Jedynym problemem, który poruszył i ożywił członków Synodu, była prośba prezbiteriańskich parafii chińskiej i koreańskiej o przyjęcie do polskiego Kościoła Ewangelicko-Reformowanego. Zapewne fakt, że możemy komuś udzielić pomocy na taką skalę, dowartościował członków Synodu, wyzwolił ich energię i zainteresowanie tą kwestią. Ta część dyskusji zaowocowała uchwałą zobowiązującą Konsystorz do udzielenia wszelkiej pomocy obu tym grupom oraz do przeanalizowania prawnego aspektu przyjęcia ich do naszego Kościoła tak, aby na przyszłym Synodzie można było tę sprawę definitywnie rozstrzygnąć. Cennych rad udzielił nam ks. Milan Opočenský, a także zaofiarował pomoc w dalszych pracach dotyczących tego problemu.

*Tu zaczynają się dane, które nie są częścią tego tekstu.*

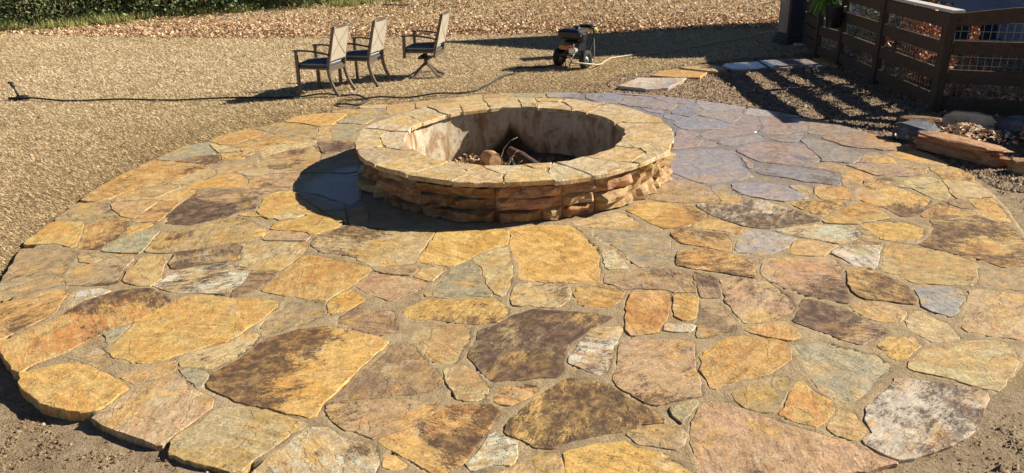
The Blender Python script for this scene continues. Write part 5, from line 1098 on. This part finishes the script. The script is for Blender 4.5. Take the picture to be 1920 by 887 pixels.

Podsumowując swe synodalne refleksje, muszę stwierdzić, że ostatnią sesję Synodu zapamiętam jako wyjątkową pod względem:

  • nikłego udziału w niej duchownych naszego Kościoła;
  • prawie całkowitego milczenia przedstawicieli zborów spoza wielkich miast;
  • mało twórczej roli członków Konsystorza;
  • ogólnego braku aktywności i przejęcia się sprawami Kościoła.

W czasie trwania obrad często myślałam o tym, jak wiele straciliśmy na skutek nieobecności śp. ks. ks. Jerzego Stahla i Bogdana Trandy. Brakowało mi ich mądrości, ich zaangażowania, a czasami ich słusznego gniewu. Brakowało mi również dynamizmu niektórych obecnych na obradach delegatów, którzy z różnych powodów nie byli w stanie zdobyć się na aktywność. Wprawdzie, jak mówią znawcy, jednostki nie tworzą historii, ale mają na nią wpływ. Pozostaje mieć nadzieję, że jesteśmy w stanie przełamać impas i że przyszłoroczny Synod będzie już zupełnie inny.

Na zakończenie podam jeszcze ważną informację, że Synod zebrany na sesji w Zelowie wybrał na trzyletnią kadencję nowego prezesa, którym po raz trzeci został dr Witold Brodziński.